Batman (Adam West) and Robin (Burt Ward), in full ‘60s TV-era form must face off against Catwoman (Julie Newmar), The Joker, The Riddler, and The Penguin and their plot which involves a duplication ray. The daring duo follows them, even into space, to stop their dastardly scheme, but fails to take into account Catwoman’s plan to drug Batman into joining the side of evil.

Nostalgia is the thing, but anyway you look at it, Batman: Return of the Caped Crusaders is the best Batman movie of the year. With the troubled Suicide Squad and abysmal Batman Vs Superman: Dawn of Justice and The Killing Joke, it wasn’t the hardest crown to win, but still it won it. It casts off the dour nature of recent flicks and gives us fun and silliness and a lot of self-aware humor. This is a smarter movie then you’d think: a kids film made for adults.

If you can’t stand that the old TV show exists, then this animated version isn’t for you. West, Ward and Newmar all return to their roles with the 70+-year-old Ward sounding the same as his long ago self. West and Newmar are a bit sketchier; they are passable, but no one will mistake them for anything other than the senior citizens that they are. Newcomers do their best to imitate the actors who are no longer with us in all of the other parts and pull it off well enough. And animation takes care of the visual side of that pesky aging, so we are back in the bright Gotham City I knew from my childhood.

If what you want is just to revisit the show you loved as a kid, you are in good shape here.
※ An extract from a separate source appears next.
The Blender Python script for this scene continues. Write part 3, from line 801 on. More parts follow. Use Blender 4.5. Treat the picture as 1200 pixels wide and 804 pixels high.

All the old gags show up (walking up walls, fights that include bubbles that say “pow”), the great theme music is back, and it is all pleasantly familiar. Luckily they went beyond repeating what we’ve seen before, commenting on the old series (the “being a good citizen by using the crosswalk” bit is hilarious) and on the wretched way Batman has been treated in other films and even the comics (with Batman going dark the proper way). They even take a shot at Nolan. And the hormones are turned up between Batman and Catwoman more than the old show would have allowed.

This isn’t a shining example of art. And for my money, it didn’t go far enough; I’d have liked to see the meta-nature of it turned up to eleven. But it is fun and that counts for quite a bit.